Some of the scenes that were cut take place just before the final assault, as the men contemplate what they know will be their deaths. Laurence Harvey had more screen time in the uncut version, and many of his scenes were truncated. Likewise, Wayne’s death scene is more protracted and slightly more violent in the uncut version. The primary difference between the two cuts is that the road show version is an authentic epi
c, while the edited version feels more like a very long western.1
Jimmy Grant wrote Wayne that UA was making contracts for the general release of The Alamo in March, and glumly noted that they didn’t seem to be planning any sort of campaign to counter the underwhelming business of the road shows. “We have no stick to threaten with, and we have no one on our side to wield it if we had one,” concluded Grant.
By December 12, the writing was on the wall, and in large letters. “There doesn’t seem to be any sense in my flailing the ghost of The Alamo,” Grant wrote Wayne. “I think you’ll agree with me that [United Artists] have no intention of letting the picture ever break even.”
It was becoming clear that The Alamo was going to be, at best, a lot like the battle it dramatized: a moral victory perhaps, but otherwise a bloodbath. Grant recommended hiring outside auditors in order to bring suit against United Artists. “It dawns on me that this is a morbid Xmas communication, but it ain’t only in Africa that things are tough.”
A day later, Grant talked to distribution executives at Paramount and others who told him that the general feeling in the industry was that North to Alaska (which Fox had unhelpfully rushed into release a few weeks after The Alamo) “is kicking hell out of us.
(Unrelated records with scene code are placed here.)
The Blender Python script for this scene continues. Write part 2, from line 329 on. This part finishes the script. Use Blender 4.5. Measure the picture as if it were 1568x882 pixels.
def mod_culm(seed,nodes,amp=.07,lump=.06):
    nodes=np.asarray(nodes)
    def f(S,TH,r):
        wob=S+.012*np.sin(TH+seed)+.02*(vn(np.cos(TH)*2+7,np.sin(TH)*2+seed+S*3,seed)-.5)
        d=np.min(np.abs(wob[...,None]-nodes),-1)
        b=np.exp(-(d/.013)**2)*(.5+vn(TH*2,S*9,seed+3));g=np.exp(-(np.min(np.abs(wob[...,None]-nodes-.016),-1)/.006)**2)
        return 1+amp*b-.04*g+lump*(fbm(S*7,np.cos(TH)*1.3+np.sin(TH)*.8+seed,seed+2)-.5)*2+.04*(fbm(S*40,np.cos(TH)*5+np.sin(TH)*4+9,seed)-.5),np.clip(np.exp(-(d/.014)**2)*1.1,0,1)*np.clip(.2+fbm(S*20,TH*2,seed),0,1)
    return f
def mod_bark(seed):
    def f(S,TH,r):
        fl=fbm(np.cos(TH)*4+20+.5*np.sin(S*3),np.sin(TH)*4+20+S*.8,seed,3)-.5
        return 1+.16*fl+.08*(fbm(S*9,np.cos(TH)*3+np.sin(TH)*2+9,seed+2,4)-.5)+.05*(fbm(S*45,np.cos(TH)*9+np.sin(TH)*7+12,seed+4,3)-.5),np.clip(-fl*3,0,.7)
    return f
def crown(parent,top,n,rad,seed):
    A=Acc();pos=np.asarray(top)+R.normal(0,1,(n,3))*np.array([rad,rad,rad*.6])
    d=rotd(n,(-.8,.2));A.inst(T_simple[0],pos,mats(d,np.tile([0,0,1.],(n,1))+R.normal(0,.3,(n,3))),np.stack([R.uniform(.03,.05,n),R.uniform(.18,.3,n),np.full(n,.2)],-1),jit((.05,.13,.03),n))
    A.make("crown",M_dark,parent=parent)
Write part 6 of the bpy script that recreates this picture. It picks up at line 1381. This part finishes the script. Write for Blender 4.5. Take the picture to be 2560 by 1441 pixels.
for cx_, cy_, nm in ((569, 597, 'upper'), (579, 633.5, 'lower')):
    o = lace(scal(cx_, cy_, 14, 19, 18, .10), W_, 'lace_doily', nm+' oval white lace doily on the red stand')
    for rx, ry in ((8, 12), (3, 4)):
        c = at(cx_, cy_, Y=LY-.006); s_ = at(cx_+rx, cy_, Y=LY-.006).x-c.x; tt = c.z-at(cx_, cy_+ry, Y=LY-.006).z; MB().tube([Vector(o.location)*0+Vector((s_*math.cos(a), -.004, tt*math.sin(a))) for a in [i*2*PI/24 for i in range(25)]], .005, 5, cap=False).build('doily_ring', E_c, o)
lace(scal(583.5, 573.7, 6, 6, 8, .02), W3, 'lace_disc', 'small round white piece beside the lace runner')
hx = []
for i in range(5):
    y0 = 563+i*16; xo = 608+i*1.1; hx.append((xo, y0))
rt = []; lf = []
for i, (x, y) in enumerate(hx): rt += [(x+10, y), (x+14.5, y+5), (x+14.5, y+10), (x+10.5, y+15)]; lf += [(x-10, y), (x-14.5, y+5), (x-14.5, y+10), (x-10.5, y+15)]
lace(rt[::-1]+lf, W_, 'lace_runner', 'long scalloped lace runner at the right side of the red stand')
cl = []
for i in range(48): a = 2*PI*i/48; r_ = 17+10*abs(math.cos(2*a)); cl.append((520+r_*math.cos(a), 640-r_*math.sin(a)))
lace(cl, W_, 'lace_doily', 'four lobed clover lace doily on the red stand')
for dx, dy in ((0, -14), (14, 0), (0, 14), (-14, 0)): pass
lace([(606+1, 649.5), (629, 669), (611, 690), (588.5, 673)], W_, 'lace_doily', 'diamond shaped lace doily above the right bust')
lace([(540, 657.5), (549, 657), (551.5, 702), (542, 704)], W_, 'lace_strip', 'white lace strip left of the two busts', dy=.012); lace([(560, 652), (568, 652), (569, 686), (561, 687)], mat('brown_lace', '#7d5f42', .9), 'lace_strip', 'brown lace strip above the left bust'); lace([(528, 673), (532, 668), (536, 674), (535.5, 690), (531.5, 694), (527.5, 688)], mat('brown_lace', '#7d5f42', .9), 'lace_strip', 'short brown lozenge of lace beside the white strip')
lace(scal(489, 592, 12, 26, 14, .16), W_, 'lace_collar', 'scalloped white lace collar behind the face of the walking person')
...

The public can see Wayne for a buck, so why should they pay three or four?”
It was true; Charles Feldman wrote Wayne that “North to Alaska business is exceptionally good. . . . It was the hottest picture around the country during the Thanksgiving weekend.”
Wayne’s delight in the success of the Henry Hathaway picture must have been severely muted, but Feldman was doing the best he could for his friend. Fox offered Feldman 25 percent of the profits of North to Alaska for his packaging services, but he rejected that as “unsatisfactory.” Feldman wrote his client that whatever Fox paid him, the money would go to Wayne.
In the first week of January 1961, Jimmy Grant’s instincts about United Artists were borne out when UA’s Seymour Poe wrote Mike Wayne that there was no possibility of the Chinese Theatre, nor any other of the prestigious theaters on Hollywood Boulevard, for the general 35mm release of The Alamo.